Sanat ve mimarlık tarihi, kültürel kimlikler ile kentleşme hakkındaki çalışmalarıyla tanınan tarihçi Dana Arnold, ‘Sanat Tarihi’ kitabında, sanat ve sanat tarihiyle ilgili pek çok konuyu ele alıyor. Aynı zamanda herhangi bir müzede, bir galeride, hatta sokakta karşılaşılan bir eserin kişiler için nasıl daha anlamlı hale gelebileceğinin de yollarını gösteriyor.

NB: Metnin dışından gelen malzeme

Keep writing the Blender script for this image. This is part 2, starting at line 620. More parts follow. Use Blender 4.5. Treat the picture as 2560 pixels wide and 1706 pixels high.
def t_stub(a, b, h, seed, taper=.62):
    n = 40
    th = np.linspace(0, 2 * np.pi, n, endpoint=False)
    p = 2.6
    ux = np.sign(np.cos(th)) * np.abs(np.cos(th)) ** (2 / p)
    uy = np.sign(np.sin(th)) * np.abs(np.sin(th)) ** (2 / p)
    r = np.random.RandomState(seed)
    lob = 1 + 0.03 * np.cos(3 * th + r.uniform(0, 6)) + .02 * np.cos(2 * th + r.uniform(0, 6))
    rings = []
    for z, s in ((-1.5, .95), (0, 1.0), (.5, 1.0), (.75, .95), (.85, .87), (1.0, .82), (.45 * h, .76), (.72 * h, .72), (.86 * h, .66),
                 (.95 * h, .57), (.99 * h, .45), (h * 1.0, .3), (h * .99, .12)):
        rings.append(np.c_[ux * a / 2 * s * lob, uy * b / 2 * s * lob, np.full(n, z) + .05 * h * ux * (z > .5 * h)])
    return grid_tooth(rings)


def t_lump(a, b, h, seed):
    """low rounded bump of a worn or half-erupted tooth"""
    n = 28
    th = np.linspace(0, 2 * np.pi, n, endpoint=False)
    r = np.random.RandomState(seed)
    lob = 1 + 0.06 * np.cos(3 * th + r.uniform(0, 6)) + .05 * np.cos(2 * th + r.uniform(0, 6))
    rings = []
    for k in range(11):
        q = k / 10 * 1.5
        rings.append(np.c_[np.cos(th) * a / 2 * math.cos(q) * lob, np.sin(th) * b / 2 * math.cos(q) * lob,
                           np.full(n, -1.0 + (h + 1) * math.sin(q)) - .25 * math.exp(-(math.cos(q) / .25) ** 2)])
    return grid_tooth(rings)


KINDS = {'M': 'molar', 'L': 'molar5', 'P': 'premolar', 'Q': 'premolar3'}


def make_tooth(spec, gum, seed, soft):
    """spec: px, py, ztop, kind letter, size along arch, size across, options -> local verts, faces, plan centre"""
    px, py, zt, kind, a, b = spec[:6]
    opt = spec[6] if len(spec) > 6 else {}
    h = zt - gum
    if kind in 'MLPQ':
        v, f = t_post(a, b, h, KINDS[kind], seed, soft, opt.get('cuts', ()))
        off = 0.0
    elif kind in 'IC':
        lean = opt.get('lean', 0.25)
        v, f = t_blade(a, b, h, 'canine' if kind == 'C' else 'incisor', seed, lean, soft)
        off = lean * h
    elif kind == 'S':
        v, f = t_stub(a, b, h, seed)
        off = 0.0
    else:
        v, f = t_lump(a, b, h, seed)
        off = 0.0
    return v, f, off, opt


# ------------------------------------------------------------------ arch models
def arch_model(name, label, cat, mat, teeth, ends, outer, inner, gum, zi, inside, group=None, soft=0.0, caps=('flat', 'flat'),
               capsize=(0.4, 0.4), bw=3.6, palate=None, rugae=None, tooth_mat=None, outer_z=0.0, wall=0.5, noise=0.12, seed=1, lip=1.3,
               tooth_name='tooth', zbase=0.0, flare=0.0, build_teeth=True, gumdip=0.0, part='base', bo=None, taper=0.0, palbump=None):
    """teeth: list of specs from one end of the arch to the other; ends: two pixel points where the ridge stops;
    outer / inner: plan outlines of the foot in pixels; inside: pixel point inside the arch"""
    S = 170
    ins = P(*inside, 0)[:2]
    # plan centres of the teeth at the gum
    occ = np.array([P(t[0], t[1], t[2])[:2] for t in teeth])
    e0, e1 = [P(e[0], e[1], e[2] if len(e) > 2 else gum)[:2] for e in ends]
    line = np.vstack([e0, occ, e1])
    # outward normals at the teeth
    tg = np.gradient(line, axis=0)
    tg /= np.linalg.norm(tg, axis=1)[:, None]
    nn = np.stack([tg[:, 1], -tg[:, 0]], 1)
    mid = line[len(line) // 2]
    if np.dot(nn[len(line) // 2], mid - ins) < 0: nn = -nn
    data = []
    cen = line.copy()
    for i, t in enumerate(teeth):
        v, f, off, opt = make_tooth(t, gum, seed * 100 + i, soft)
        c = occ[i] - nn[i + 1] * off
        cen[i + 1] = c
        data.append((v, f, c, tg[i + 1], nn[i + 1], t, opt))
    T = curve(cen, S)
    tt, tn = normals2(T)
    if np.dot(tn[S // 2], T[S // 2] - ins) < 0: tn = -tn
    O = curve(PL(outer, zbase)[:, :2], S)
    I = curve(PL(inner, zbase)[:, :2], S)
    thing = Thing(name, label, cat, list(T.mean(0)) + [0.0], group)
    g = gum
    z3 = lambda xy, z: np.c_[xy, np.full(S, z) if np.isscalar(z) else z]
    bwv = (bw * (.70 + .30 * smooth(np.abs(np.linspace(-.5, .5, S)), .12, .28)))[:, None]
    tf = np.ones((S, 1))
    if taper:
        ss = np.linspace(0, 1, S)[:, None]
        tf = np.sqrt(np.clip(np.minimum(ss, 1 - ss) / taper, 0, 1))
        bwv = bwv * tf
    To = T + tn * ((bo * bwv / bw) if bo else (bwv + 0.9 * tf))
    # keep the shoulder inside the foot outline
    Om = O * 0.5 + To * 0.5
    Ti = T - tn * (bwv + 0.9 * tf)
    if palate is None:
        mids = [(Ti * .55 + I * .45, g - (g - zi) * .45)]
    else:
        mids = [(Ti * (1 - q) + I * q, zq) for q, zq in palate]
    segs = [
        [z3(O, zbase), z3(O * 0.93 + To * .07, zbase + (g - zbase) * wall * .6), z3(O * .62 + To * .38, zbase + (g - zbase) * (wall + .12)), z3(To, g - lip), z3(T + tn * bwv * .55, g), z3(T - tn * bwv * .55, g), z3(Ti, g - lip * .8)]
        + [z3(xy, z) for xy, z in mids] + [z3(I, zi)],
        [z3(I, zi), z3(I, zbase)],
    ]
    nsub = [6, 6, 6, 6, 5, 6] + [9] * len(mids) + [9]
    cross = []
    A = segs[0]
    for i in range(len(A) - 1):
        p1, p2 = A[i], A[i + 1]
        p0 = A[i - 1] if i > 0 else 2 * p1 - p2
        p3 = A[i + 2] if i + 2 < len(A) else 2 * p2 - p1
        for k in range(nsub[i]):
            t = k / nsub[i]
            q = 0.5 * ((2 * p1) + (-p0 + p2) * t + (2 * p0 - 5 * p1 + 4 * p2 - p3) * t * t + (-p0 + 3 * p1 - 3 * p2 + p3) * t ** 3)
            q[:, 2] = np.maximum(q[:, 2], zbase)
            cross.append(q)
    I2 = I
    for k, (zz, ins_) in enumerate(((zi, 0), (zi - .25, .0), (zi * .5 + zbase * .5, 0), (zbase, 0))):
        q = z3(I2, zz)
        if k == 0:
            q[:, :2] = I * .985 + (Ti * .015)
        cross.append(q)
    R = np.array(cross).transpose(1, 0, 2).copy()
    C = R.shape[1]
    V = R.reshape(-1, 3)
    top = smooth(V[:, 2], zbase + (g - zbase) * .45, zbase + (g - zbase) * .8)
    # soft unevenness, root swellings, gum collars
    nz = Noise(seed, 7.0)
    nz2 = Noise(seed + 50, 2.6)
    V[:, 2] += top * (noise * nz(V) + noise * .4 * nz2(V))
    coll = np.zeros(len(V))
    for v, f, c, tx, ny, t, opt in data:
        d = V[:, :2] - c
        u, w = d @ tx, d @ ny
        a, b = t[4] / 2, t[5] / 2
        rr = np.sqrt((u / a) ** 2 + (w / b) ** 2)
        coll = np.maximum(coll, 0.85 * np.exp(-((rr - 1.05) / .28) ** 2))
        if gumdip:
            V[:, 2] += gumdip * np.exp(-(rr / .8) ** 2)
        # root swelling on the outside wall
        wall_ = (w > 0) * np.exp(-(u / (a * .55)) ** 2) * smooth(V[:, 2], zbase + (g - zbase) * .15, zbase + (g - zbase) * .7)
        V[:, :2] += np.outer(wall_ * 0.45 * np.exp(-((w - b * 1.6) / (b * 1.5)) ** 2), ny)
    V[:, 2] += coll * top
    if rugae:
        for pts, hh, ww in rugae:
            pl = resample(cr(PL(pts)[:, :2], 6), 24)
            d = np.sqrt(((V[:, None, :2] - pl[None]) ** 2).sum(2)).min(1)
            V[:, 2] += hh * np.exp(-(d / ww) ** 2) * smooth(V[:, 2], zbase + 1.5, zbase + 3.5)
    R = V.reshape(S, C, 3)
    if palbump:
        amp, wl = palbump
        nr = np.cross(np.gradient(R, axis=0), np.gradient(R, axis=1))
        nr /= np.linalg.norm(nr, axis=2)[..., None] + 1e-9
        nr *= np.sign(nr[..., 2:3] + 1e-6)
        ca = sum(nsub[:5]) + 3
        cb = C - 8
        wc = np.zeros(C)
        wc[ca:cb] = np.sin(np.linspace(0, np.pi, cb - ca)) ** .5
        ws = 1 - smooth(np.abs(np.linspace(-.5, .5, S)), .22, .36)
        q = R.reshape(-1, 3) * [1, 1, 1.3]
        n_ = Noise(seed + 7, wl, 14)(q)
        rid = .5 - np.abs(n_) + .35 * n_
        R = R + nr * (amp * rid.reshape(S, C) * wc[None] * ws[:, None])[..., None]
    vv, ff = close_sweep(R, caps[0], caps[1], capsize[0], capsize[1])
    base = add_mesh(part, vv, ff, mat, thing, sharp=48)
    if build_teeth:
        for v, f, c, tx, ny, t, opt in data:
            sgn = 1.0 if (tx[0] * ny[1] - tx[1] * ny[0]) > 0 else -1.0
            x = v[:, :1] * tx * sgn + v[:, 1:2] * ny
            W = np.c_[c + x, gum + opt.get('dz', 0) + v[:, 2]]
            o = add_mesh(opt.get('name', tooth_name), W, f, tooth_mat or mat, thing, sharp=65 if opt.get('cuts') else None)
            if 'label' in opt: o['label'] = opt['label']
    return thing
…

KARŞILAŞTIRMALI BİR İNCELEME
Yazar, kitapta sanata, sanatın üretilişine ve sunumuna, sanat eserini yorumlayıp anlamlandırmaya, ona değer biçmeye ve sanat tarihine dair birçok konuyu ele alıyor. Sanat eserini kavrayış bakımından antik, Rönesans, klasik ya da çağdaş sanat dönemleri arasındaki farklılıkları sorguluyor. Eser, sanatçı, izleyici ve hatta mekan arasındaki ilişkiyi inceliyor. Bunu yaparken Monet, da Vinci, da Fabriano, Velázquez, Raphael ve Rodin’den tutun Picasso, Chicago, Reynolds, Pollock, Warhol ve Man Ray’e kadar pek çok sanatçının eserlerini; Venedik Okulu’ndan Terakota Ordusu heykellerine kadar farklı birçok üslup ve anlayışı tartışıyor. Kitapta Baumgarten, Kant, Hegel, Marx, Freud, Gombrich, Foucault, Derrida gibi önde gelen düşünürlerin görüşlerinin estetik ve sanatı kavrama, eleştiri ve tarih yazımının sistemleşmesi konusunda ne gibi değişikliklere yol açtığı da karşılaştırmalı olarak ele alınıyor.
HEM BATI HEM DE DOĞU SANATI
Koç Üniversitesi Arkeoloji ve Sanat Tarihi bölümü profesörü ve VEKAM Direktörü Prof. Dr. Filiz Yenişehirlioğlu da kitaba yazdığı önsözde Arnold’un bu yönüne dikkat çekiyor ve yazarın amacının, sadece Batı sanatının değil Doğu sanatının da farkında olarak, kültürler üstü bir okumayla sanat tarihi araştırma yöntemlerini veya sanatın tarihine nasıl bakılacağını genel okura ve üniversite öğrencisine kısaca tanıtmak olarak yorumluyor.